Fuck dust

Dust. It coats every fucking thing in existence and makes it dirty every fucking day. I hate dust. I actually avoid buying shit because I think “well that would look nice in my place, but then I’d have to dust it all the fucking time”, and I don’t buy it.

Sorry for the lack of brilliant witty diatribe: I know how much you all love that. But I just had to get this out.

I was going to give you a big ration of shit for your lame pitting but I thought about it for a second or two and…yeah Fuck Dust!

What’s this world coming to when someone pits Fuck Dust?

It means their dating pool is getting older.

Not a lame pitting at all. Fuck dust and the biggest contributor to dust dispersing: forced air heating and cooling. Bring back radiant heating and we could all do one tenth of the dust removal.

Swiffer dusters: my favorite invention.

I saw “Fuck dust” and expected a thread about Spanish Fly.

(But then it would have said “Fuck Dust” - - ignorant moi.)

.

In 1930 there was kinda a nifty song called “Dust.” Here’s the Casa Loma Orchestra playing and singing it.

Listen friend, in the end, we all go to the cleaners. :wink:

Remember what Quentin Crisp said after he gave up all forms of house-cleaning: “After the first four years, the dust doesn’t get any worse.”

Eve, when I read “Quentin Crisp” for some reason my mind pictured Crispin Glover. …And the quote still makes sense.

I’ve had forced air, radiators and now copper tubing running warm water through the walls and floor (don’t know what that’s called). I’ve had the same amount of dust with all of them. Much more dust in the city than in the 'burbs, though.

I pictured Quentin Tarantino. Still works.

Maybe you need to get your home’s ventilation system cleaned out?

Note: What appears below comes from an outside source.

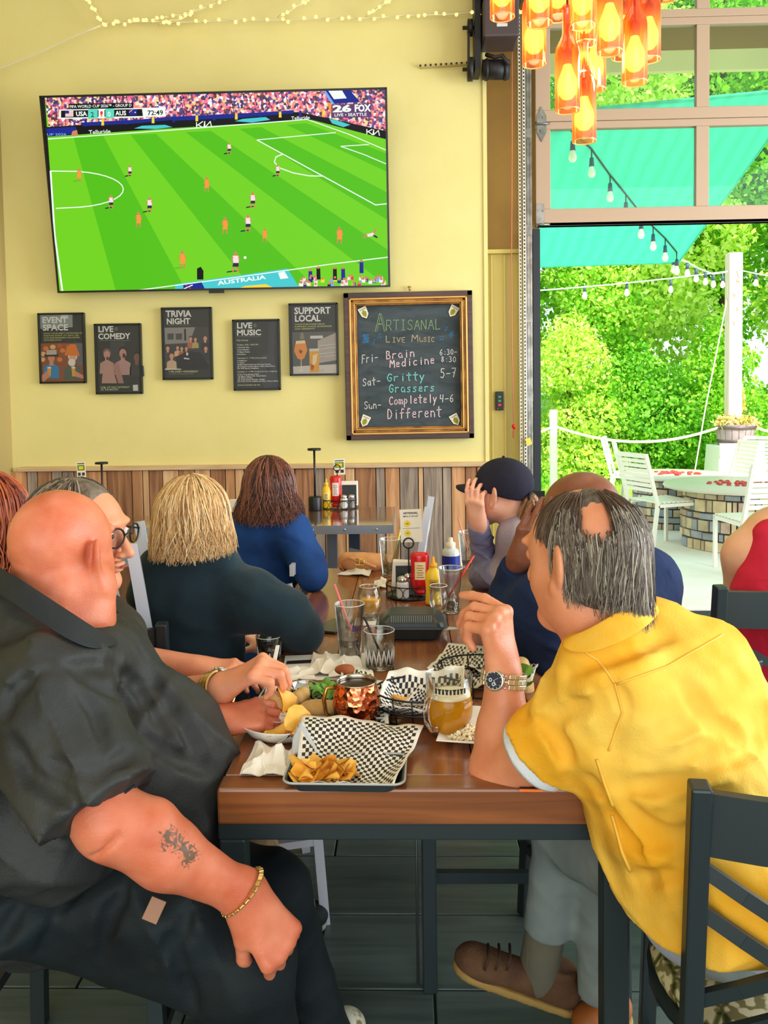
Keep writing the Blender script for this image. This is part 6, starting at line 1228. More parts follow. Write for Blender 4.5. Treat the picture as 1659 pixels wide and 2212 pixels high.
# ------------------------------------------------ man in the yellow shirt
def yellow():
    g = person('grey-haired man in a yellow linen shirt, elbow on the table, wearing a steel watch', (.62, 1.5, 0))
    sk = skin('tanned skin', (206, 128, 90), (226, 154, 116), .42)
    hc = P(1257, 1212, 1.48); M = frame((-.62, .78, -.12), (.08, -.05, 1)); nb = P(1300, 1400, 1.46)
    el_ = P(1068, 1672, 1.565); wr = P(1088, 1455, 1.60); sh = P(1330, 1500, 1.40)
    hp = head_prims(hc, M, 1.1, .9, .95, nb, .060) + [rc(P(1240, 1300, 1.46), P(1330, 1380, 1.45), .05, .06, k=.03)]
    d1 = (el_ - sh).normalized()
    arm = [rc(P(1230, 1590, 1.45), el_, .054, .048, k=.03), rc(el_, P(1090, 1580, 1.59), .048, .052, k=.02), rc(P(1090, 1580, 1.59), wr, .052, .033, k=.02)]
    kn = P(1058, 1375, 1.60); hd = (P(1060, 1388, 1.58) - wr).normalized()
    hd = V3(-.16, -.06, 1).normalized()
    arm += hand_prims(wr + hd * .008, hd, V3(.75, -.62, .15), -1, ((62, 20, 10), (80, 42, 22), (86, 62, 34), (88, 76, 44)), ((-.5, .5, -.75), (-.1, .2, -.9)), 1.22, wr_r=.031)
    soft('body', [(hp, .0038), (arm, .0038), ([rc(P(1380, 1480, 1.46), P(1500, 1820, 1.46), .11, .09)], .015)], sk, g)
    # shirt
    M_y = cloth('yellow linen', (238, 196, 84), (230, 164, 34), .82, .9, 12)  # second tone puts the light's pale-to-orange change into the cloth colour
    S = [rc(P(1400, 1500, 1.46), P(1530, 1960, 1.43), .155, .155, k=.07, flat=(V3(.4, 1, 0), .8)), rc(P(1420, 1600, 1.42), P(1555, 1900, 1.38), .15, .160, k=.06), rc(P(1300, 1440, 1.44), P(1500, 1430, 1.50), .075, .085, k=.06), el(P(1540, 1600, 1.50), (.11, .12, .2), k=.06), rc(P(1400, 1345, 1.50), P(1330, 1385, 1.46), .052, .05, k=.05), rc(P(1440, 1720, 1.44), P(1500, 1960, 1.44), .115, .12, k=.05), el(P(1600, 1900, 1.42), (.13, .15, .14), k=.05)]
    hem = P(1160, 1625, 1.475)
    sl = [rc(P(1330, 1480, 1.40), hem, .088, .080, k=.05, cut=1), el(P(1320, 1450, 1.40), (.085, .085, .08), k=.04)]
    def fy(p):
        return folds(.013, 17, 31, (.3, .3, 1))(p) + folds(.006, 34, 33, (1, 0, .6))(p)
    garment('shirt', S + sl, .0056, fy, M_y, g, [([(1312, 1628), (1400, 1605), (1500, 1560)], .006), ([(1350, 1705), (1480, 1690), (1640, 1610)], .006), ([(1322, 1470), (1345, 1530), (1318, 1620)], .005), ([(1400, 1830), (1500, 1800), (1640, 1715)], .005), ([(1280, 1690), (1330, 1780), (1385, 1850)], .006), ([(1180, 1560), (1235, 1530), (1290, 1532)], .005), ([(1130, 1545), (1200, 1590), (1225, 1640)], .004),
        ([(1225, 1450), (1320, 1415), (1440, 1375)], .004), ([(1290, 1500), (1300, 1560), (1330, 1600)], .005), ([(1380, 1640), (1470, 1640), (1560, 1600)], .004), ([(1370, 1900), (1440, 1890), (1500, 1850)], .005), ([(1420, 1760), (1520, 1740), (1600, 1700)], .004), ([(1340, 1720), (1400, 1790), (1470, 1830)], .005), ([(1480, 1480), (1540, 1560), (1620, 1600)], .004)],
        [([(1236, 1392), (1290, 1425), (1328, 1475)], .0022), ([(1328, 1475), (1345, 1540), (1315, 1622)], .0022), ([(1330, 1478), (1440, 1440), (1560, 1372)], .0018), ([(1322, 1760), (1345, 1840), (1362, 1880)], .003), ([(1290, 1640), (1310, 1700), (1325, 1740)], .003)], mat('yellow seam', (236, 186, 70), .8), [(P(1430, 2032, 1.31), (0, 0, -1))])
    dsl = (hem - P(1330, 1480, 1.40)).normalized()
    hb = MB(); R3 = frame(dsl); c0 = hem + dsl * .001
    hb.lathe([(.066, -.02), (.071, .004), (.069, .011), (.064, .010), (.062, .0)], c0, 32, M=R3 @ Matrix.Rotation(-PI / 2, 3, 'X')); o = obj('undershirt_cuff', hb, cloth('white undershirt', (226, 228, 226), (204, 210, 216), .8, .2, 40), g)
    # seams
    # collar: a folded band round the neck
    def col(pts, m, name='collar'):
        b = MB(); A = [(P(*a), P(*c)) for a, c in pts]; vs = []
        for a, c in A: vs += [a, c, c + V3(0, .009, -.003), a + V3(0, .009, -.003)]
        n = len(A); b.add(vs, [(i * 4 + j, i * 4 + (j + 1) % 4, i * 4 + 4 + (j + 1) % 4, i * 4 + 4 + j) for i in range(n - 1) for j in range(4)] + [(3, 2, 1, 0), (n * 4 - 4, n * 4 - 3, n * 4 - 2, n * 4 - 1)], 0, True); o = obj(name, b, m, g); md = o.modifiers.new('round', 'SUBSURF'); md.levels = 2; md.render_levels = 2
    col([((1215, 1378, 1.40), (1208, 1400, 1.385)), ((1262, 1362, 1.365), (1262, 1420, 1.33)), ((1315, 1330, 1.35), (1335, 1395, 1.315)), ((1365, 1300, 1.37), (1395, 1362, 1.335)), ((1402, 1282, 1.42), (1425, 1330, 1.39)), ((1405, 1280, 1.47), (1430, 1320, 1.46))], M_y)
    # white undershirt tail at the waist
    soft('undershirt', [([rc(P(1502, 1950, 1.43), P(1600, 1972, 1.42), .105, .115, k=.05)], .008, folds(.004, 30, 40))], cloth('pale undershirt tail', (180, 184, 200), (150, 156, 176), .85, .4, 30), g)
    M_p = cloth('pale grey trousers', (142, 150, 148), (120, 130, 128), .85, .3, 24)
    hip = P(1480, 1955, 1.52); k1 = P(1215, 1800, 1.84); a1 = P(1180, 2010, 1.88); k2 = P(1300, 1790, 1.80); a2 = P(1290, 2150, 1.86)
    soft('trousers', [([rc(hip, k1, .08, .068, k=.04), rc(k1, a1, .062, .055, k=.03, cut=1), rc(P(1560, 1955, 1.50), k2, .085, .068, k=.04), rc(k2, a2, .058, .046, k=.03, cut=1), el(P(1560, 1985, 1.46), (.14, .15, .06), k=.04)], .007, folds(.005, 20, 41))], M_p, g)
    sa = P(1145, 2075, 1.90)
    soft('sock', [([rc(P(1182, 1990, 1.885), P(1160, 2110, 1.90), .047, .046, k=.02)], .006)], cloth('grey brown sock', (112, 106, 88), (96, 92, 78), .9, .3, 90), g)
    M_b1 = mat('brown suede', (98, 66, 40), .85, col2=(78, 50, 32), scale=20, bump=.3, bscale=120); M_b2 = mat('tan crepe sole', (150, 118, 60), .7)
    shoe('shoe', P(985, 2092, 1.88), P(1205, 2172, 1.90), M_b1, M_b2, g, 1.05)
    b = MB(); lc = P(1078, 2088, 1.845)
    for q in (-.025, 0, .025): b.tube([lc + V3(q - .01, -.012, .0), lc + V3(q, -.006, .022), lc + V3(q + .004, .04, .026)], .0035, 5)
    obj('shoelace', b, mat('leather lace', (60, 38, 22), .7), g)
    shoe('shoe', T(1250, 2240, 0), T(1330, 2210, 0), mat('orange brown leather', (150, 84, 36), .5), M_b2, g)
    wristwatch(g, wr + V3(0, 0, -.010), (wr - el_), V3(-.5, -.86, .1), (.040, .038), False, w=.028)
    # grey hair round the bald crown
    M_s = mat('grey scalp hair', (104, 92, 80), .55, col2=(70, 60, 54), scale=26, bump=.6, bscale=70, stretch=(4, 4, .8))
    hcv = [el(hc + M @ Vector((0, -.020, .030)), (.079, .109, .0985), M), rc(hc + M @ Vector((-.028, -.058, -.035)), hc + M @ Vector((.028, -.058, -.035)), .046, k=.03)]
    cut = [(hc + M @ Vector((0, .092, .06)), M @ Vector((0, 1, -.35))), (hc + M @ Vector((0, -.02, -.070)), M @ Vector((0, .55, -1)))]
    hcv += [el(P(1290, 1128, 1.392), (.030, .03, .038), k=.02, op='-'), el(hc + M @ Vector((.083, .0, -.02)), (.03, .035, .045), M, k=.01, op='-'), el(hc + M @ Vector((-.083, .0, -.02)), (.03, .035, .045), M, k=.01, op='-')]
    h = soft('hair', [(hcv, .0045, folds(.003, 80, 50, (1, 0, .2)), cut)], M_s, g)
    M_l = island_mat('salt and pepper locks', [(50, 42, 38), (84, 72, 64), (112, 100, 88), (140, 128, 112), (186, 176, 158)], .4)
    s_ = strands(hc + M @ Vector((0, -.020, .030)), M, (.079, .109, .0985), 3200, lambda a: -.055 + .014 * math.sin(a * 9) - .062 * max(0, -math.sin(a)) ** .7, .0012, lift=(.0, .007), wave=.012, seed=51, seg=10, az=(PI * 1.0 - .12, PI * 2.12), th0=(.55, 1.0), jitter=.012, flare=.92, avoid=(P(1290, 1130, 1.40), .036))
    obj('hair_locks', s_, M_l, h, kind='stuff')
    s_ = strands(hc + M @ Vector((0, -.020, .029)), M, (.0785, .1085, .0975), 1500, .0, .001, lift=(.0, .005), wave=.006, seed=52, seg=6, az=(0, 2 * PI), th0=(.2, .85), tend=PI * .45, avoid=(P(1290, 1130, 1.40), .026))
    obj('hair_locks', s_, island_mat('thin brown locks', [(60, 44, 36), (90, 68, 54), (120, 96, 80)], .45), h, kind='stuff')
yellow()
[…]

My mother was always complaining about dust until doing that and now says the rate of dust accumulation has gone down dramatically.

I pictured Quentin Collins. Yep, still works. :slight_smile:

That’s a good attitude, tho. I wish more people thought this far ahead before cramming their houses with tchotchkes. My SIL has a maid come in every other week and I always think she could save that $150/month if she just has less shit to dust.

But otherwise…Swiffer Duster FTW!

First reaction: Oh god, powdered sperm particles. /vomit
Second reaction: Yeah, fuck dust!

I’ve always thought this would be a better world if dead skin just turned into oxygen or something when it lost contact with the body. Less dust, less dandruff… The fact that this doesn’t happen is proof there is no world-building God. :slight_smile:

Oh…dead skin…I have a waterbed. I change my sheets a couple of times a week and wash the rest of the bedding on the first weekend of the month. I also wash my mattress, its always covered with skin dust and the dust falls into the frame, so I have to wrastle the mattress to clean the dust.

Now I’m sleeping on a fabric bed, I don’t even want to imagine what is in the mattress.

I used to feel that way, then I spent five days in the desert near Buckeye, AZ. Now regular ole house dust is nothing at all - I barely notice it! :smiley:

See this is why we need Dio.

Or better, yet, kittens! No, wait, actually, that would be pretty horror-movie ghastly after a few months.